Blue Star Managing Director B Thiagarajan said the air-conditioner maker is seeing early signs of a pickup after what he described as a 'bad year' for the cooling industry, though he cautioned that the second half recovery will not fully offset the summer-season slowdown.
"Second half is likely to be better than the first half, but it is not going to make up for the huge slowdown in demand during the summer season or during the GST blackout period," Thiagarajan told NDTV Profit in an interview, adding that "it is difficult to make up for the loss of sales during summer season."
Still, he pointed to improving traction from the festive period onward. “From September 22nd till Diwali, we saw a huge spike… November was good. December primary sales have been good so far,” he said, noting that “secondary sales movement is beginning to pick up.” With the New Year sale starting Dec. 15 and Republic Day promotions running up to Jan. 26, “the dealers are optimistic,” he said. “I think it is going to be a good quarter going forward.”
Thiagarajan acknowledged the disappointment of the year gone by. "We are not disheartened… It is disappointing by all scores. 2025 is a bad year, and we look forward to 2026," he said.
On the outlook for the next cycle, the Blue Star chief argued investors should look beyond base effects. “You have to go back and look at the two-year average. Then only you will get the right picture,” he said, adding he is “hoping that the summer will be strong because the fundamentals have not changed at all.” He flagged structural drivers such as low category penetration, stable pricing and localisation, and said he expects the market to hold up well in calendar year 2026. “I don’t see any problem whatsoever in… calendar year 2026,” he said.
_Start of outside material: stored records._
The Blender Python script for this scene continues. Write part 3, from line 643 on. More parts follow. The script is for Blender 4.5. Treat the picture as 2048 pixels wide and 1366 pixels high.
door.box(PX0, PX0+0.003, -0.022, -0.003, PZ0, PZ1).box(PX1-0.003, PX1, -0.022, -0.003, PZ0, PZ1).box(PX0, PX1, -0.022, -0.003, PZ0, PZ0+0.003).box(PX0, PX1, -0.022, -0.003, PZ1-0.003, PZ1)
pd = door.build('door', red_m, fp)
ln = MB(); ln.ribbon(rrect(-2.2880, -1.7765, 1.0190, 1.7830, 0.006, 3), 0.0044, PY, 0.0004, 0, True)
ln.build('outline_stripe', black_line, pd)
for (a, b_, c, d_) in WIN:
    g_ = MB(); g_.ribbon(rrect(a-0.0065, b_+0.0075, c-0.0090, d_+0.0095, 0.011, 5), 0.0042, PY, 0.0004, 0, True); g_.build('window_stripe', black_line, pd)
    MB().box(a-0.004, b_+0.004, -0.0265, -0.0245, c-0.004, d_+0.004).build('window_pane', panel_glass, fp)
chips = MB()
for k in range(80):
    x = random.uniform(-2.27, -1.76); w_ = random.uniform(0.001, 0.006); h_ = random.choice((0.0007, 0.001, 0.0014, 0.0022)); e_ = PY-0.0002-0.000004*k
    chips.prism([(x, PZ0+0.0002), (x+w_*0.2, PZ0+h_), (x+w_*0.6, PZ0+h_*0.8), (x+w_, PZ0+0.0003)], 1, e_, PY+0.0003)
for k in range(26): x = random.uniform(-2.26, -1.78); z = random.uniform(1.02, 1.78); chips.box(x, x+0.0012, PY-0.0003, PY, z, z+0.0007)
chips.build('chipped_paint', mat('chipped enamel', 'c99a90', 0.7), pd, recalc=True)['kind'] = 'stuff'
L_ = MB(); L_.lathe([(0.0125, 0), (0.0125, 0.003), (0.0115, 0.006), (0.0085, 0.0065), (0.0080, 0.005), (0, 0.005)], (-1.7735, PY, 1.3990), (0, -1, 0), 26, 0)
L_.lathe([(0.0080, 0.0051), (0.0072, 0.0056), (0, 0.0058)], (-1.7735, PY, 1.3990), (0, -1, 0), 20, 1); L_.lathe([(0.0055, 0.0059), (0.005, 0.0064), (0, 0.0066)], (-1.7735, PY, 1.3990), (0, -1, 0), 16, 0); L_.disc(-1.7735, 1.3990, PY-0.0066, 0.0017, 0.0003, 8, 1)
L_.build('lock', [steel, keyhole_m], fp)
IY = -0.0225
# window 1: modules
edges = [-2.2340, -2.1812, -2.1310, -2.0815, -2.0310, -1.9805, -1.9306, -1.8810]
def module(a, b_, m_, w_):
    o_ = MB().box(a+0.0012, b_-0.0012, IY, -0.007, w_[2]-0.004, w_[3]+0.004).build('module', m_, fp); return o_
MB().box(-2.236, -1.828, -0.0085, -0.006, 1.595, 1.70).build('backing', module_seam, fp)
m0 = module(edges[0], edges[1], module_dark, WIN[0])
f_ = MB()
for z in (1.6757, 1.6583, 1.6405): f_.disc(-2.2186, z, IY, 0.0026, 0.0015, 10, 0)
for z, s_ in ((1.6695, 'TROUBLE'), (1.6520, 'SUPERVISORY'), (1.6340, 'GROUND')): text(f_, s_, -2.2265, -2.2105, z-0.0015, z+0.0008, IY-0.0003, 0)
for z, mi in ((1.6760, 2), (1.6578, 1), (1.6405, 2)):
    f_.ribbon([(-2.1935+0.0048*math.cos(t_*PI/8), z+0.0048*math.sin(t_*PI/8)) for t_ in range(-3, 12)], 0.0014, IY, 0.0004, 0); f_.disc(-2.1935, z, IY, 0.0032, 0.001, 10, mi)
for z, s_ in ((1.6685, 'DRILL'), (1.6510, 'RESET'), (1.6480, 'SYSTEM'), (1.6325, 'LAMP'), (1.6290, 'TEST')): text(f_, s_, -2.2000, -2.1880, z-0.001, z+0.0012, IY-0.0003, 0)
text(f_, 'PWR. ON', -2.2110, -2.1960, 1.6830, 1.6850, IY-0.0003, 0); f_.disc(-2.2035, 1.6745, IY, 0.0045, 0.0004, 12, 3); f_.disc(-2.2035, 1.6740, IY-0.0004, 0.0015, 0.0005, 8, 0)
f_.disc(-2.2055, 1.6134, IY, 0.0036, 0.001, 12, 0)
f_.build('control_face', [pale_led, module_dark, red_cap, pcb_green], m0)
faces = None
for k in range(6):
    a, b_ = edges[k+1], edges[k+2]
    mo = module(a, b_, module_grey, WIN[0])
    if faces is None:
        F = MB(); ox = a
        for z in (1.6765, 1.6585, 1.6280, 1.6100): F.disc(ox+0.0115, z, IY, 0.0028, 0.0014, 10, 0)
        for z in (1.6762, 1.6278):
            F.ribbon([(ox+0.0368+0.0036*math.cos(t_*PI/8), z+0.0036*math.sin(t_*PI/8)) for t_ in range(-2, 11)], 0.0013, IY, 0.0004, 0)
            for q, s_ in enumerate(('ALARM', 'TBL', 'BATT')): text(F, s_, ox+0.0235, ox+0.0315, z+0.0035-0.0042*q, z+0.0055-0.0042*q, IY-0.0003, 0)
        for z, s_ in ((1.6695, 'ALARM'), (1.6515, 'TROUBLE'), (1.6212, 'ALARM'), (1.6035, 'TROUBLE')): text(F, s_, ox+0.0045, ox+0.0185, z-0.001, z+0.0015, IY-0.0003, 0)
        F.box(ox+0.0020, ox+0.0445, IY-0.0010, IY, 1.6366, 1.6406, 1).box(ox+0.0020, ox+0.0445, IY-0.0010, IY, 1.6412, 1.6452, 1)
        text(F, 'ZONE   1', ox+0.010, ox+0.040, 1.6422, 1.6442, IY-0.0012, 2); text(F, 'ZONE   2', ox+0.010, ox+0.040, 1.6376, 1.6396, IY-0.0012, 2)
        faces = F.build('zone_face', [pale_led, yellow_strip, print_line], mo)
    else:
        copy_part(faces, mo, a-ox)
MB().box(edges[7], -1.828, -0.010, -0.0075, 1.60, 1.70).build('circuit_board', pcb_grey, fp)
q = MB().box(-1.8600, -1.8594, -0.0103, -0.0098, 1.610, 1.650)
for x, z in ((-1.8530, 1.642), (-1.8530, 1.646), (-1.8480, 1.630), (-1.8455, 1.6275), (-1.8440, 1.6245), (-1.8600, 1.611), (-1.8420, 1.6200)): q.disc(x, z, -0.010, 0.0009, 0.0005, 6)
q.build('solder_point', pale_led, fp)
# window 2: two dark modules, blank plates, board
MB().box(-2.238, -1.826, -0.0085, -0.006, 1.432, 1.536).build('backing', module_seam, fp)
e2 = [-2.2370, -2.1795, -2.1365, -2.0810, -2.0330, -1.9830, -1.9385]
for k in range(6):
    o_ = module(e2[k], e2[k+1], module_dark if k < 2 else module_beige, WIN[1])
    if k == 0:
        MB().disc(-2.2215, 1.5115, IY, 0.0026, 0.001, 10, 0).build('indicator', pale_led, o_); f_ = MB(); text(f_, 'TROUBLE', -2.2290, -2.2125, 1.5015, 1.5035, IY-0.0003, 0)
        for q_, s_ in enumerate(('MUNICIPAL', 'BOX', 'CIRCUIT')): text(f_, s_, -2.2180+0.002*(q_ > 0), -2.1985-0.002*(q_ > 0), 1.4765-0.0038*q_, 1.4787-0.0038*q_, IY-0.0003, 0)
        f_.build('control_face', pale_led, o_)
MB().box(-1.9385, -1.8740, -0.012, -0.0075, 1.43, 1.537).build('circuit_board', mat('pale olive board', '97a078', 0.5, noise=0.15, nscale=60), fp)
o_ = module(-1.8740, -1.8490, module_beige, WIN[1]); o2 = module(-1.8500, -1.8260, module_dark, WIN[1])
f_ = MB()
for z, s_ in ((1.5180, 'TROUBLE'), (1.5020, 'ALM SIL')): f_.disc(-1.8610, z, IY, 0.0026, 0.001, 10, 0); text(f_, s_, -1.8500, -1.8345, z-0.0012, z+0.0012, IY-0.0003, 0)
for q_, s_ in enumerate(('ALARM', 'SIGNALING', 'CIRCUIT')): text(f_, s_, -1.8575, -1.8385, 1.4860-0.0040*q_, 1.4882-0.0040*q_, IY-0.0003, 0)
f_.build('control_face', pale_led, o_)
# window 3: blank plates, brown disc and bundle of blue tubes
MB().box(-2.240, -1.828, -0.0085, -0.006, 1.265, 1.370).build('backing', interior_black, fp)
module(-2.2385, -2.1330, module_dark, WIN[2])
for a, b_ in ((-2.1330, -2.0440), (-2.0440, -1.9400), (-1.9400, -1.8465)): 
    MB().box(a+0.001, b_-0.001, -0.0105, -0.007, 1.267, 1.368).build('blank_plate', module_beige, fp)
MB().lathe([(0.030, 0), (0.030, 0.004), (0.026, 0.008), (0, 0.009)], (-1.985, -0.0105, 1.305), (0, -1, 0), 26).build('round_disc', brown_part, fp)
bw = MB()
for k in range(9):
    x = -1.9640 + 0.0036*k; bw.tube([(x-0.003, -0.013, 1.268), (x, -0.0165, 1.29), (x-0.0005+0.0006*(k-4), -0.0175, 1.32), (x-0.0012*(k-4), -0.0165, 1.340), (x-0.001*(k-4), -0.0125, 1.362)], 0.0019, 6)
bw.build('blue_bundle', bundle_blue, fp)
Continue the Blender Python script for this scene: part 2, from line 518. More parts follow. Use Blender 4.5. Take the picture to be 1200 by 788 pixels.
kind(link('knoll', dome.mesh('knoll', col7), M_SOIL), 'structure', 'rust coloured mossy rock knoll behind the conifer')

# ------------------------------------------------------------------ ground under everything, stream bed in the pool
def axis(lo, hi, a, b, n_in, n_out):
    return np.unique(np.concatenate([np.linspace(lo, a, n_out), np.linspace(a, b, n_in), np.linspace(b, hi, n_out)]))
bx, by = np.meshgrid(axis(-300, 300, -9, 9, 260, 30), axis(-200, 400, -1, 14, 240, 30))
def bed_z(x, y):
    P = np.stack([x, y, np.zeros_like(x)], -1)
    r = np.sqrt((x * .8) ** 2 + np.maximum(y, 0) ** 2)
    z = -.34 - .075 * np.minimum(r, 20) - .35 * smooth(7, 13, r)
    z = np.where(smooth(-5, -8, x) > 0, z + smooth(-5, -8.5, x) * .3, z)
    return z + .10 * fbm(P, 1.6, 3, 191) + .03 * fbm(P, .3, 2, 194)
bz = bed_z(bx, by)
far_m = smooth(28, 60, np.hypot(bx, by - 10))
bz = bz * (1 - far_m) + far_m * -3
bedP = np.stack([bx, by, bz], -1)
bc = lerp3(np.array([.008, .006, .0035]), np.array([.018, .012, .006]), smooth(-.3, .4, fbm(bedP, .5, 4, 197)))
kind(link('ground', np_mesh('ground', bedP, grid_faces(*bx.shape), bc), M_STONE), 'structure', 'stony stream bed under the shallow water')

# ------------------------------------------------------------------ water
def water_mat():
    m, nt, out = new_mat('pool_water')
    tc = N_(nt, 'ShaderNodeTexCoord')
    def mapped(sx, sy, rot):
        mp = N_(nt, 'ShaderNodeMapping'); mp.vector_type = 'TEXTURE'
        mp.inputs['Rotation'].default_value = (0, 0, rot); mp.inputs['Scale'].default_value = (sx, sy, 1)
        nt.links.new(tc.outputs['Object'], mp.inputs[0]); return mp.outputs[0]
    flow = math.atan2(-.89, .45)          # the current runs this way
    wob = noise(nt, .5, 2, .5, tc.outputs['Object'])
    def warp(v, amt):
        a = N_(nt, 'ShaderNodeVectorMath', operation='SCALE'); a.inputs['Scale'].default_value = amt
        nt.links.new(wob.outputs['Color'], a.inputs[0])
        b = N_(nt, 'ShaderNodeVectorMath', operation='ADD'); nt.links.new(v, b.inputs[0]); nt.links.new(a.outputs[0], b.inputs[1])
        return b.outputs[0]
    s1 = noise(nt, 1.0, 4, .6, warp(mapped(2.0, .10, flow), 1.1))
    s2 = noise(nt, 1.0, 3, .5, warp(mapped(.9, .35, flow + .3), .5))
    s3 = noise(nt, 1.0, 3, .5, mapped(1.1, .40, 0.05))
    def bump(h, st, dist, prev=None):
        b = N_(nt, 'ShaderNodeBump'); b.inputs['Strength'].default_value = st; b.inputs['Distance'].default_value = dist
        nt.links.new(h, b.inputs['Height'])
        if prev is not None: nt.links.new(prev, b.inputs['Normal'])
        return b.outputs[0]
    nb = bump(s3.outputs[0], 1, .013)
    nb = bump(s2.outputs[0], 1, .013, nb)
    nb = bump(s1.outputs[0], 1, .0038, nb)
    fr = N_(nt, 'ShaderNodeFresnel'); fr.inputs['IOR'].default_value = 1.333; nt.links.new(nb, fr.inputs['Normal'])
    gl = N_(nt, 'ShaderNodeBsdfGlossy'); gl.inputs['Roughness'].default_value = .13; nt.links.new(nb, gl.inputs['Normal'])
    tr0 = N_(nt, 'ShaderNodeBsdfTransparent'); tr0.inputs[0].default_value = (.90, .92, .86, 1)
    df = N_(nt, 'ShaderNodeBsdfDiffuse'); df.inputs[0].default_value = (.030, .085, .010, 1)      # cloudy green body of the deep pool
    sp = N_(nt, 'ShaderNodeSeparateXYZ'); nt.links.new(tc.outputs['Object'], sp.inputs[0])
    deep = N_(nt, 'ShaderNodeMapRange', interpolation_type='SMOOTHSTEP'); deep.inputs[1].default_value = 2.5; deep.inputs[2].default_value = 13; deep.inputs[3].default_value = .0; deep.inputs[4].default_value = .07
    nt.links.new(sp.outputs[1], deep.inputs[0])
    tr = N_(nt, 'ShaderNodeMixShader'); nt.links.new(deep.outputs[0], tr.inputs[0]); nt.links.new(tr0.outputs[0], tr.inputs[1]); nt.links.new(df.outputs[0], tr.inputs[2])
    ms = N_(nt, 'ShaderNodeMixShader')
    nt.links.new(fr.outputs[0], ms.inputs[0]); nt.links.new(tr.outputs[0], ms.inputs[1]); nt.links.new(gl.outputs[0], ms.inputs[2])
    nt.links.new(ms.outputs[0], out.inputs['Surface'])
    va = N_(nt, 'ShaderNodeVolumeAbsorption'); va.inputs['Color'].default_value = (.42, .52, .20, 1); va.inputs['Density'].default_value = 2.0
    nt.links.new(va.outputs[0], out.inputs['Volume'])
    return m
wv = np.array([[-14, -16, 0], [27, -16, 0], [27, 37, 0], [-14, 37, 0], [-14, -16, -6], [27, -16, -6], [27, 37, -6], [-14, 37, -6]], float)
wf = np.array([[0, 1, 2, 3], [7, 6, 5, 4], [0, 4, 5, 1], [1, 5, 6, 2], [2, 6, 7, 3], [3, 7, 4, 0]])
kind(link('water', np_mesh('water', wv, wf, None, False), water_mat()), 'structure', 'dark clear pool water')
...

Thiagarajan also spoke about “weatherproofing Blue Star” through its commercial and project businesses, even as he admitted 2025 has been challenging there too. “Large projects are not getting close to very fast… order finalisation have been slower,” he said. However, he highlighted pockets of strength: “Factories, data centres… These are the segments which we are market leaders. We continue to do well there.”
A key near-term variable is the energy label transition from Jan. 1, 2026, which he said makes January–March an execution-heavy quarter. "You have to manage the inventory and the manufacturing very, very judiciously,” he said, warning that cost pressures could intensify. While tighter norms can lift efficiency, "it pushes up the cost by 7–8%,” he said, adding companies may try to “contain the price increase… to around 5%" via design optimisation.
Blue Star has begun making new-label products "from November middle itself," Thiagarajan said, while expecting older inventory to be cleared via 'attractive prices and schemes' through the ongoing festive-to-Republic Day window.